Chan Sukumaran
Australian Andrew Chan (L) and Myuran Sukumaran wait in a temporary cell for their appeal hearing in Denpasar District Court in BaliMurdani Usman/Reuters

Australian celebrities have added their voices to a campaign calling on the Indonesian government to halt the imminent execution of two men for smuggling heroin.

Andrew Chan and Myuran Sukumaran are due to be executed by firing squad in the next few days, after appeals for clemency to Indonesia's president were rejected.

Along with seven other Australians, the men were found guilty of attempting to smuggle 8kg of heroin into Australia in 2005 and are being held in Kerobokan prison. The others were sentenced to long prison sentences but as "ringleaders" Chan and Sukumaran were given the death penalty.

Now artist Ben Quilty has created a powerful video calling on Indonesia to have mercy on the two men. Quilty, who befriended Sukumaran following his imprisonment, insists he and Chan are rehabilitated and Quilty is organising vigils, tributes and other events to support the men.

"The message is just for the boys to know there are people walking with them in this very dark time," Quilty told news.com.au. "They have no access to any media in there but I'm sure their barristers will talk them through it."

Celebrities joining the campaign I Stand For Mercy include Alan Jones, Asher Keddie, Andrew Denton and Brian Brown.

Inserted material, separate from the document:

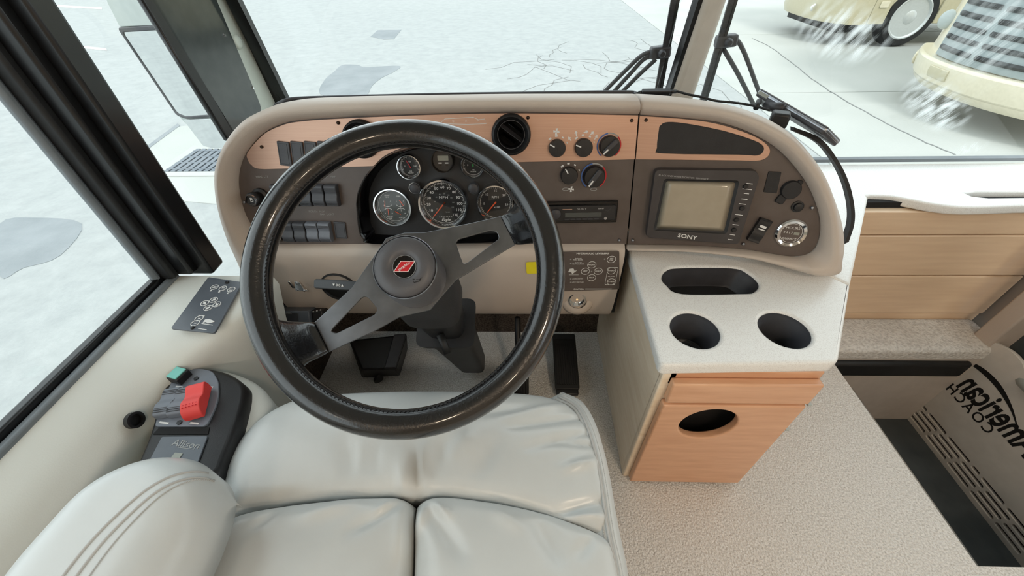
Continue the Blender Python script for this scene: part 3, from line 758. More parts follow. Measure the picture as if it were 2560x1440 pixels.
# ---- climate knobs
def knob(px, py, r, ang, ringcol=False, grip=False):
    R_ = pxlen(px, py, r); M = at(px, py, .002, FL)
    k = obj('control_knob', glathe([(R_, 0), (R_, .012), (R_*.92, .016), (R_*.3, .0165)], 32), 'black', dash, M, auto=40)
    if grip: obj('knob_grip', gbox(R_*1.7, R_*.5, .008, (0, 0, .019)), 'charcoal', k, M @ RZ(ang), bevel=.002)
    obj('pointer', gbox(R_*.62, R_*.13, .001, (R_*(.68 if not grip else .62), 0, .0172 if not grip else .0236)), 'white_print', k, M @ RZ(ang if not grip else ang+180))
    if ringcol:
        for a0_, a1_, m in ((100, 235, 'blue_print'), (45, 100, 'white_print'), (-55, 45, 'red_print')):
            pts = [((R_*1.22)*math.cos(rad(a)), R_*1.22*math.sin(rad(a))) for a in range(a0_, a1_+1, 5)]+[((R_*1.10)*math.cos(rad(a)), R_*1.10*math.sin(rad(a))) for a in range(a1_, a0_-1, -5)]
            obj('temperature_arc', plate([pts], .0008), m if m != 'white_print' else 'grey_print', k, M @ T(0, 0, .001))
    else:
        for i, a in enumerate((130, 95, 60, 25)):
            obj('speed_mark', plate([rrect(.004+.0008*(3-i), .0026+.0004*(3-i), .001)], .0006), 'white_print', k, M @ RZ(a) @ T(R_*1.3, 0, .001) @ RZ(90))
def fan(px, py, s=.014):
    it = [(plate([[(0, 0), (s*.16, s*.12), (s*.2, s*.5), (-s*.16, s*.42)]], .0005), RZ(90*i)) for i in range(4)]
    obj('fan_symbol', joinm(it), 'white_print', dash, at(px, py, .0032, FL))
knob(1392, 369, 21, 152); knob(1458, 368, 22, 160); knob(1522, 364, 25, 45, True, True)
knob(1422, 437, 21, 122); knob(1484, 440, 26, 55, True, True)
fan(1391, 329); fan(1428, 473, .013)
for (a, b, an) in [(1459, 332, 20), (1475, 338, 45), (1486, 349, 60), (1441, 340, 100), (1428, 352, 130)]:
    s_ = .011
    obj('airflow_symbol', joinm([(plate([[(0, -s_*.1), (s_*.5, -s_*.1), (s_*.5, -s_*.35), (s_, 0), (s_*.5, s_*.35), (s_*.5, s_*.1), (0, s_*.1)]], .0005), RZ(an))]), 'white_print', dash, at(a, b, .0032, FL))
for (a, b) in ((1414, 473), (1484, 473)):
    obj('defrost_symbol', plate([circ(0, 0, .008, 16, .0035), circ(0, 0, .0066, 16, .0024)], .0005), 'grey_print', dash, at(a, b, .0006, FL))

# coach outline emblem on the copper plate
E0 = [(1104, 305), (1112, 297), (1183, 293), (1196, 299), (1212, 297), (1216, 309), (1170, 311), (1104, 309)]
p = d2(FL, E0, .003); p = [V((a, b, 0)) for a, b in p]
obj('coach_emblem', gtube(p, .0007, 5, True), 'white_print', dash, FL @ T(0, 0, .0033))
for i, q in enumerate([(1133, 303), (1165, 302), (1196, 301)]): text('CAN'[i], .006, 'white_print', dash, at(*q, .0032, FL), 'emblem_letter')

# ================================================================== INSTRUMENT CLUSTER
clu = thing('instrument_cluster', 'black domed instrument cluster with six round gauges behind the steering wheel', 'instruments', O_+V((-.4, .02, .1)))
def scale2(pts, k):
    cx = sum(p[0] for p in pts)/len(pts); cy = sum(p[1] for p in pts)/len(pts); return [(cx+(a-cx)*k, cy+(b-cy)*k) for a, b in pts]
def lift(pts, z): return [V((a, b, z)) for a, b in pts]
obj('hood', gloft([lift(clus2, .0), lift(scale2(clus2, 1.012), .010), lift(scale2(clus2, 1.006), .020), lift(scale2(clus2, .985), .024), lift(scale2(clus2, .96), .018), lift(scale2(clus2, .935), -.018), lift(scale2(clus2, .92), -.022)], True, False, False), 'gloss_black', clu, FL, auto=60)
obj('face_plate', plate([scale2(clus2, .94)], .003, z0=-.024), 'cluster', clu, FL)
def gat(px, py): return at(px, py, -.006, FL)
def gauge(px, py, r, dial='dial', rim=.14):
    R_ = pxlen(px, py, r); M = gat(px, py)
    g = obj('gauge', glathe([(R_*1.0, -.018), (R_, .004), (R_*.96, .010), (R_*.90, .010), (R_*(1-rim), .002), (R_*(1-rim), -.006)], 48, False, False), 'chrome' if rim > .12 else 'gloss_black', clu, M, auto=35)
    obj('dial_face', glathe([(R_*(1-rim)+.0005, -.006), (R_*(1-rim)+.0005, -.0055)], 40), dial, g, M)
    obj('gauge_lens', glathe([(R_*(1-rim), .0025), (R_*(1-rim), .003)], 40), 'gauge_glass', g, M)
    return g, M @ T(0, 0, -.0054), R_*(1-rim)
def ticks(a0_, a1_, n, r, L, w_, big=0, bL=0):
    it = []
    for i in range(n+1):
        a = a0_+(a1_-a0_)*i/n; l = bL if big and i % big == 0 else L
        it.append((gbox(l, w_*(1.5 if big and i % big == 0 else 1), .0003, (r-l/2, 0, 0)), RZ(a)))
    return it
def needle(g, M, a, L, m='orange_print', w_=.0016, t=-.1):
    obj('needle', ([(L*t, -w_, 0), (L, -w_*.5, 0), (L, w_*.5, 0), (L*t, w_, 0), (L*t, -w_, .001), (L, -w_*.5, .001), (L, w_*.5, .001), (L*t, w_, .001)], [(0, 1, 2, 3), (4, 5, 6, 7), (0, 1, 5, 4), (2, 3, 7, 6), (1, 2, 6, 5), (0, 3, 7, 4)]), m, g, M @ T(0, 0, .002) @ RZ(a))
# speedometer
g, M, r = gauge(1109, 510, 64, rim=.17)
A0, A1 = 230, -48
it = ticks(A0, A1, 60, r*.95, .0022, .0005, 5, .0045)+[(ring2(r*.97, .0007, 48, .0003), I4)]
for i in range(1, 13):
    a = A0+(A1-A0)*(i-.0)/12
    it.append((text_mesh(str(i*10), .0085, sx=1.15, bold=.0001), T(r*.74*math.cos(rad(a)), r*.76*math.sin(rad(a)), 0)))
it += [(text_mesh('MPH', .0088, sx=1.25), T(0, r*.28, 0)), (text_mesh('A M E R I C A N', .0038, sx=1.2), T(r*.02, -r*.66, 0)), (text_mesh('Eagle', .0105, shear=.4, bold=.0001), T(r*.02, -r*.80, 0))]
obj('dial_markings', joinm(it), 'white_print', g, M)
it = [(text_mesh(str(k), .0042), T(r*.44*math.cos(rad(a)), r*.46*math.sin(rad(a)), 0)) for k, a in ((20, 215), (40, 170), (60, 140), (80, 112), (100, 85), (120, 58), (140, 35), (160, 5), (180, -25))]+[(text_mesh('km/h', .005), T(r*.15, -r*.42, 0))]
obj('inner_scale', joinm(it), 'grey_print', g, M)
obj('needle_hub', glathe([(.0042, 0), (.004, .003)], 20), 'black', g, M)
needle(g, M, 229, r*.86)
# tachometer
g, M, r = gauge(1238, 508, 48, rim=.17)
it = ticks(235, -10, 35, r*.95, .0018, .0004, 7, .0035)+[(ring2(r*.97, .0006, 48, .0003), I4)]
for i in range(1, 6):
    a = 235-49*i
    it.append((text_mesh(str(i*5), .0068, sx=1.15), T(r*.72*math.cos(rad(a)), r*.74*math.sin(rad(a)), 0)))
it += [(text_mesh('RPM', .0075, sx=1.2), T(0, r*.34, 0)), (text_mesh('x100', .006, sx=1.2), T(r*.1, -r*.30, 0))]
obj('dial_markings', joinm(it), 'white_print', g, M); needle(g, M, 229, r*.84)
# four-in-one gauge
g, M, r = gauge(983, 517, 49, 'dial_green', rim=.17)
it = [(ring2(r*.95, .0006, 48, .0003), I4)]
for (cx, cy, s, up) in ((-.38, .12, 'TRANS\nTEMP', 1), (.42, .12, 'FUEL', 1), (-.38, -.28, 'WATER\nTEMP', -1), (.42, -.28, 'VOLTS', -1)):
    pts = [(r*.26*math.cos(rad(a)), -up*r*.16*math.sin(rad(a))) for a in range(15, 166, 10)]
    pts2 = [(r*.23*math.cos(rad(a)), -up*r*.13*math.sin(rad(a))) for a in range(165, 14, -10)]
    it += [(plate([pts+pts2], .0003), T(cx*r, cy*r, 0)), (text_mesh(s, .0042), T(cx*r*.9, (.62 if up > 0 else -.74)*r, 0)), (text_mesh('C' if up > 0 else '8', .0036), T(cx*r-.008, cy*r+up*.007, 0)), (text_mesh('F' if up > 0 else '18', .0036), T(cx*r+.008, cy*r+up*.007, 0))]
it.append((gbox(.0006, r*.5, .0003), T(r*.42, -r*.08, 0)))
obj('dial_markings', joinm(it), 'white_print', g, M)
for (cx, cy, a) in ((-.52, .16, 80), (.52, .22, -60), (-.38, -.35, 90), (.22, -.42, -32)): needle(g, M @ T(cx*r, cy*r, 0), a, r*.20, 'orange_print', .0009, -1)
# small round gauges
for (px, py, c, nd, a) in ((1024, 417, 'dial', 'red_print', 118), (1182, 414, 'dial', 'green_print', 92)):
    g, M, r = gauge(px, py, 31, c, rim=.2)
    it = ticks(200, -20, 12, r*.92, .0016, .0005, 3, .003)+[(text_mesh('0', .005), T(-r*.55, 0, 0)), (text_mesh('100', .005), T(r*.5, 0, 0)), (text_mesh('PSI', .0045), T(0, r*.45, 0)), (text_mesh('AIR\nFRONT', .004), T(0, -r*.58, 0)), (ring2(r*.97, .0005, 32, .0003), I4)]
    obj('dial_markings', joinm(it), 'white_print', g, M); needle(g, M, a, r*.7, nd, .001, -.25)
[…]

A petition on Quilty's webpage calling on President Joko Widodo to reprieve the two men has attracted over 2,500 signatures. However, time is running out and Chan and Sukumaran could be shot by firing squad as early as next Sunday.

The prospect of being shot is haunting the two men, says the lawyer for the two men, Julian McMahon.

Under the Indonesian method of execution, prisoners are asked if they wish to be blindfolded and are tied to a plank with a target over their heart.

"If the prisoner isn't dead straight away, the commanding officer is meant to walk up and then put a bullet in their head," said McMahon.

Raji Sukumaran, Myuran's mother, told the Sydney Morning Herald that her son and Chan have spent much of their time helping other prisoners.

"I am confident that if [Joko] knows what they have done and how much they have changed, I am sure he would not have the heart to order them to be executed," she said.

Chan's brother Michael was contacted by Australian PM Tony Abbott last week and is trying to remain optimistic about his brother's fate.

"I'm confident our government is doing everything they can," he said.